Specific. The goal must be well-defined and specific. Confirm everyone has a clear understanding of the goal, knows why it was set, who is involved, what should be accomplished, and the proposed timeline.  

Measurable. Having a measurable goal helps you track progress, correct the plan of action if needed, and demonstrate advancement to owners.

Achievable. Make sure your goals are realistic and achievable. Work within your resources of time, effort, and money. Setting the bar too high might leave council members feeling defeated and frustrated and owners unhappy.

Relevant. Is your goal important to maintaining or improving your community? Will achieving it make a difference? Is it something most owners want?

Time-based. Set deadlines. If it’s a long-term goal, break it into phases with deadlines for each phase. Also, take into account council members’ availability and their own time commitments.

Make a plan.

Ideally, you should set goals every year before establishing the budget. Best practice is to develop an annual strategic plan, then use that to create both long- and short-term goals. Developing a strategic plan requires extensive time and effort, but it’s a valuable tool for defining priorities and desired direction and allocating resources appropriately.

A strategic plan will help you determine which goals are most critical, how others should be prioritized, and whether you need additional resources, such as funding, extra staff, or new committees.

Break it down.

Goal-setting becomes easier when you break it down into three “buckets” of goals: annual essential goals, improvement goals, and meeting or communications-related goals.

ANNUAL ESSENTIAL GOALS

These are the mainstay items that belong on your goal list every year. Examples include verifying that governing documents are properly amended and in compliance, preparing the annual budget, managing special levy assessments, and preparing for tax returns and any upcoming audits.

MAINTENANCE & IMPROVEMENT GOALS

These range from routine maintenance of common areas to major improvements like a remodeled pool area or dog park.

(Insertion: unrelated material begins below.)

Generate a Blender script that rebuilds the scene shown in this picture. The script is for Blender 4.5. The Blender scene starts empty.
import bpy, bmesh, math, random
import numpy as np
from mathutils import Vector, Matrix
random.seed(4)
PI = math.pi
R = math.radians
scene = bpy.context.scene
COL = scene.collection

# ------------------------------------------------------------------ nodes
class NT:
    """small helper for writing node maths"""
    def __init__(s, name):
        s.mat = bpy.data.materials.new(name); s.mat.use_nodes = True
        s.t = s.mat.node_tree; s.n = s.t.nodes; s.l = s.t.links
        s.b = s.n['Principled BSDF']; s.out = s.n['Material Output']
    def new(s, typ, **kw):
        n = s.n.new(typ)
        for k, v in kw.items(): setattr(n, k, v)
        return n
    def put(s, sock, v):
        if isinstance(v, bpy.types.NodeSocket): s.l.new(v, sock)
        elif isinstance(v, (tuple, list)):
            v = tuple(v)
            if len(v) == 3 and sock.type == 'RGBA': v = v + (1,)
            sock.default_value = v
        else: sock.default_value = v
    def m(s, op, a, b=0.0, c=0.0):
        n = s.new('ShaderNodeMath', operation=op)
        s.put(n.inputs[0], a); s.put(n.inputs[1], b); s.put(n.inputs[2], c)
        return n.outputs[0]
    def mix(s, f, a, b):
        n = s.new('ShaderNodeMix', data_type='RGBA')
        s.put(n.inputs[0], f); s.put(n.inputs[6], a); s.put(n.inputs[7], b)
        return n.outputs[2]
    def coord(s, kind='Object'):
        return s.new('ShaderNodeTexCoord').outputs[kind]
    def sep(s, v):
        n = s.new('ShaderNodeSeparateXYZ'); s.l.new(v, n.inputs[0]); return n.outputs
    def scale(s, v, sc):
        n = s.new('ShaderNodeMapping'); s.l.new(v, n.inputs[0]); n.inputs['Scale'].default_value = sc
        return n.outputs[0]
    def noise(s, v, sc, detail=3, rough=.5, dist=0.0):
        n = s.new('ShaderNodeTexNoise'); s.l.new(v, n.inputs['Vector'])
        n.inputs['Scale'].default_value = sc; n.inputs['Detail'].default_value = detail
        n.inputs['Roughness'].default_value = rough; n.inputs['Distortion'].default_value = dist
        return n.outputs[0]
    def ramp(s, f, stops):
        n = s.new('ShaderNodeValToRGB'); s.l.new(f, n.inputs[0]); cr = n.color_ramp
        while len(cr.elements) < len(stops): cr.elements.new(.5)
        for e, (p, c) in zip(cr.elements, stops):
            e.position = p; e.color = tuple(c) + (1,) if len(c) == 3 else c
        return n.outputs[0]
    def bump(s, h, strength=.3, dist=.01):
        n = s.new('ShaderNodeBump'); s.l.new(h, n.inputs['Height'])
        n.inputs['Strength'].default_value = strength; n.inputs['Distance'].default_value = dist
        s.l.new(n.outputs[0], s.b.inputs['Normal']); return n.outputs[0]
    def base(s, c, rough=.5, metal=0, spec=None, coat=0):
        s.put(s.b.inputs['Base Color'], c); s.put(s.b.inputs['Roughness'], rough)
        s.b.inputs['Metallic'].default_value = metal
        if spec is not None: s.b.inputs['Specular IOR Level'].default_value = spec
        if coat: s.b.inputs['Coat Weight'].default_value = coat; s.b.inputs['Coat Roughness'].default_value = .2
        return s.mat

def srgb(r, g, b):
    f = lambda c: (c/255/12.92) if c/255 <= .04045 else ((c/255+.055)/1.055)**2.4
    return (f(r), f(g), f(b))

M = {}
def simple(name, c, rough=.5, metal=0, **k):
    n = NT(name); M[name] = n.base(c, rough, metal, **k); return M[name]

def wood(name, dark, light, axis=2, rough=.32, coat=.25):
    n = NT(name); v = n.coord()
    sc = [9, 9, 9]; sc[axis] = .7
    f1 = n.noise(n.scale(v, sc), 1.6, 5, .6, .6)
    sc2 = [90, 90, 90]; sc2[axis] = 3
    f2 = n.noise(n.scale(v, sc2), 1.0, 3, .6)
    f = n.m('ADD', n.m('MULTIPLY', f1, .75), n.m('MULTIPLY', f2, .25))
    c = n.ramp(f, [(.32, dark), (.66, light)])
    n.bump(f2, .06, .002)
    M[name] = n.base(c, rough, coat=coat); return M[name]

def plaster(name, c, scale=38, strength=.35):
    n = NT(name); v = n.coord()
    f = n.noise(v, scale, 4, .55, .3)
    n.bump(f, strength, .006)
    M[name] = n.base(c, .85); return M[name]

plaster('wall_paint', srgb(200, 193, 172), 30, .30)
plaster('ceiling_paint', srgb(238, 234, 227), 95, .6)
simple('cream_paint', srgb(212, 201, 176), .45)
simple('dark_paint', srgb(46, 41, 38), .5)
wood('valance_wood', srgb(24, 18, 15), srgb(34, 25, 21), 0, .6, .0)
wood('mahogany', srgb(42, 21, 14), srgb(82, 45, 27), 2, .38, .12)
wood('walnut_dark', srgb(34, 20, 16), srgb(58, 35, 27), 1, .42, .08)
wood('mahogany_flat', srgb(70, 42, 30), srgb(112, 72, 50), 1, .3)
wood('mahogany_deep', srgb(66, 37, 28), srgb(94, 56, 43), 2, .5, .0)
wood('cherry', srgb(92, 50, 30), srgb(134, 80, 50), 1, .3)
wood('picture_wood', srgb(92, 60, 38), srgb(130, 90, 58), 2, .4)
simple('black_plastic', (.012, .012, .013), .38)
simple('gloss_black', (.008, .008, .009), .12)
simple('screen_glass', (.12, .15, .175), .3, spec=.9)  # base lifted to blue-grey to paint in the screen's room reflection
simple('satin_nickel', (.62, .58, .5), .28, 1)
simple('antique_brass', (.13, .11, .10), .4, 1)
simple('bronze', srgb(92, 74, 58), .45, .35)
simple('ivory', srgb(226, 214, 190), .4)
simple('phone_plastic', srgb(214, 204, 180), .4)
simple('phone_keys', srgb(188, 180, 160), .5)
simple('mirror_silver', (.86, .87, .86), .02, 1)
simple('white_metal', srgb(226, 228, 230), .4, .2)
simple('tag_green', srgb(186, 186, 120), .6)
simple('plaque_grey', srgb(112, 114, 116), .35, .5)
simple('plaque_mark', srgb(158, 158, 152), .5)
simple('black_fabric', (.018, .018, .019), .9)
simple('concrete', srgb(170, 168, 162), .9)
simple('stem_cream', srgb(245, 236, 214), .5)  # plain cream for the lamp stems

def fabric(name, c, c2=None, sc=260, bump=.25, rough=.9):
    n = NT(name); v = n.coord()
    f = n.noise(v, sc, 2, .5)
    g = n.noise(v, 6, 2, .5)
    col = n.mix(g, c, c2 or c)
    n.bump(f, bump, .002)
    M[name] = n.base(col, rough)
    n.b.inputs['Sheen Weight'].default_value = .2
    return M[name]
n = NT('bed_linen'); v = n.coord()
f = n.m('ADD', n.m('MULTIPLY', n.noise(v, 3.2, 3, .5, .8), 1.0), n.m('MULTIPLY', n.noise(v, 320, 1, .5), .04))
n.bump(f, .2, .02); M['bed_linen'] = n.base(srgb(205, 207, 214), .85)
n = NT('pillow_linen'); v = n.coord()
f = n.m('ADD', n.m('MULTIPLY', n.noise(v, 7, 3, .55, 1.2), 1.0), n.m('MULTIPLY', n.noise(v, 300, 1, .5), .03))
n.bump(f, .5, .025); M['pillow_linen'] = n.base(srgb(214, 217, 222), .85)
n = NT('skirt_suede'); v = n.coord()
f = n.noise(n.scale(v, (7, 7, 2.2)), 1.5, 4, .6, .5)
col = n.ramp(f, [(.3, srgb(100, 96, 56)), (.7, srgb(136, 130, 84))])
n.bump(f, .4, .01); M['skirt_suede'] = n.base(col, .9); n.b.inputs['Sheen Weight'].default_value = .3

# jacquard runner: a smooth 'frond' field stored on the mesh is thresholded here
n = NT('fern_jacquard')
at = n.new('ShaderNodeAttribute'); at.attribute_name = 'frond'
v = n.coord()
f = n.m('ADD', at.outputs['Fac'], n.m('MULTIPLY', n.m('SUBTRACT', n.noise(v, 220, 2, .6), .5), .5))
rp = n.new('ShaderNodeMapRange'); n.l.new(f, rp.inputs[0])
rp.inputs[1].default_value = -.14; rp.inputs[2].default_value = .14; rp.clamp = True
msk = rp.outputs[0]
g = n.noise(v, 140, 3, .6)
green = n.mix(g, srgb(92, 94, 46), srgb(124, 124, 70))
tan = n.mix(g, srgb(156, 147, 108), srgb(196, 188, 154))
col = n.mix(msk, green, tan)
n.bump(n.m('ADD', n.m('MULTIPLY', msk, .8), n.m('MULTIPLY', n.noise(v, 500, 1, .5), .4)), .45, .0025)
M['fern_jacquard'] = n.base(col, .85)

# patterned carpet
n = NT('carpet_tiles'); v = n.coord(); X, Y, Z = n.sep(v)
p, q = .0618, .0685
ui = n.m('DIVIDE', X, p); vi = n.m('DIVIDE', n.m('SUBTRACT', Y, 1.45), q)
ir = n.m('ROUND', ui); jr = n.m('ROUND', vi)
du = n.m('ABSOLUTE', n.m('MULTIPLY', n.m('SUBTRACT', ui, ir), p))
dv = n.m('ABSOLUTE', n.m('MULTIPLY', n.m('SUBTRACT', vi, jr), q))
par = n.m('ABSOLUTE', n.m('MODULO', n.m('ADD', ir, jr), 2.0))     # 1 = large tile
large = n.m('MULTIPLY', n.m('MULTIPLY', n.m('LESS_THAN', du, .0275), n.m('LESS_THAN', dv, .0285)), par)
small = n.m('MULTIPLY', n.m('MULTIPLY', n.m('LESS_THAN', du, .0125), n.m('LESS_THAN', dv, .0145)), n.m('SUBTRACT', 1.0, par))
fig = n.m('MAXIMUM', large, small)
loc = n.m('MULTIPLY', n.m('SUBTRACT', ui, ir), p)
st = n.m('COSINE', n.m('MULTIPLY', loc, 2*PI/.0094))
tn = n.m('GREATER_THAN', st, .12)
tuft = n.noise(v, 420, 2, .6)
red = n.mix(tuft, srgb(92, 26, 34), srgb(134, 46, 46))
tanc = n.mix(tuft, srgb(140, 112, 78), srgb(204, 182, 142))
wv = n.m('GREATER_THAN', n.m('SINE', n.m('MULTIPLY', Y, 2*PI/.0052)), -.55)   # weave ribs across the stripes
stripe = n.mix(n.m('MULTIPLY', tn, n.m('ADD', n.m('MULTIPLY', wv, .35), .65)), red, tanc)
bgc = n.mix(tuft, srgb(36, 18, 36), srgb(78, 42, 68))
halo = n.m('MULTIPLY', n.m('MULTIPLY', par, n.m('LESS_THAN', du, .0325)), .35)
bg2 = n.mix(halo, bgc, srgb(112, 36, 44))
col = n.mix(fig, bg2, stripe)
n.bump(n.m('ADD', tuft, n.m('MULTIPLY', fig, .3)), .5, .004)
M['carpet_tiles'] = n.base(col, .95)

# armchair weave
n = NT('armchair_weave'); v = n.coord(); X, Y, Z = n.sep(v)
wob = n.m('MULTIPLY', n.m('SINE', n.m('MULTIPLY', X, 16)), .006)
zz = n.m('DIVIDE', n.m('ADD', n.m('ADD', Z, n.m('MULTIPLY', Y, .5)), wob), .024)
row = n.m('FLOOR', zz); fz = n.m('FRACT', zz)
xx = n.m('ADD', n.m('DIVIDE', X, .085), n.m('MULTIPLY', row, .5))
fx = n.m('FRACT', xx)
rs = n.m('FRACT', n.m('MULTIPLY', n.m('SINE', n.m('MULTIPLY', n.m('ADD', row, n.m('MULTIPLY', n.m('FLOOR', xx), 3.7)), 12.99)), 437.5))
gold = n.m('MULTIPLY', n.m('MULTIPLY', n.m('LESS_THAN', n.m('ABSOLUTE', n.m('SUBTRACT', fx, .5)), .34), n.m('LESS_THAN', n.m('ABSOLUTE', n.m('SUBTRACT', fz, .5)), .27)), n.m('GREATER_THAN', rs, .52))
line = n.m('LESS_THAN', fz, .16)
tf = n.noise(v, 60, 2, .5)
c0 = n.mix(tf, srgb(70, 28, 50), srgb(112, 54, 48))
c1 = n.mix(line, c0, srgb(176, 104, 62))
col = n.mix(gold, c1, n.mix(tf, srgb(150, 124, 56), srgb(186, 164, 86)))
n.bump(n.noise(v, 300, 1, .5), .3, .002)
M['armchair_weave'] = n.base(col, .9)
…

  • Request homeowner input on bigger initiatives. You might get some great ideas, new volunteers, and improved relationships with the community you serve.
  • Create a preventative maintenance plan that addresses the strata’s most critical components.
  • Review existing vendor contracts to see if they’re still competitive and necessary.

COMMUNICATION GOALS

Improving communications with homeowners, vendors, and fellow council members is always beneficial, as it leads to more satisfied owners, better cost control, and more effective collaboration. Some worthwhile communications goals include:

  • Establishing a communications policy, including a fire safety policy and a process to relay emergency alert information, such as natural disasters and major power outages.  
  • Creating a formal strata complaint process for homeowners.
  • Reviewing existing processes to repair strained relationships. 
  • Investing in technology as needed. Make it as easy as possible for homeowners to pay fees or report issues online to save both their time—and your time.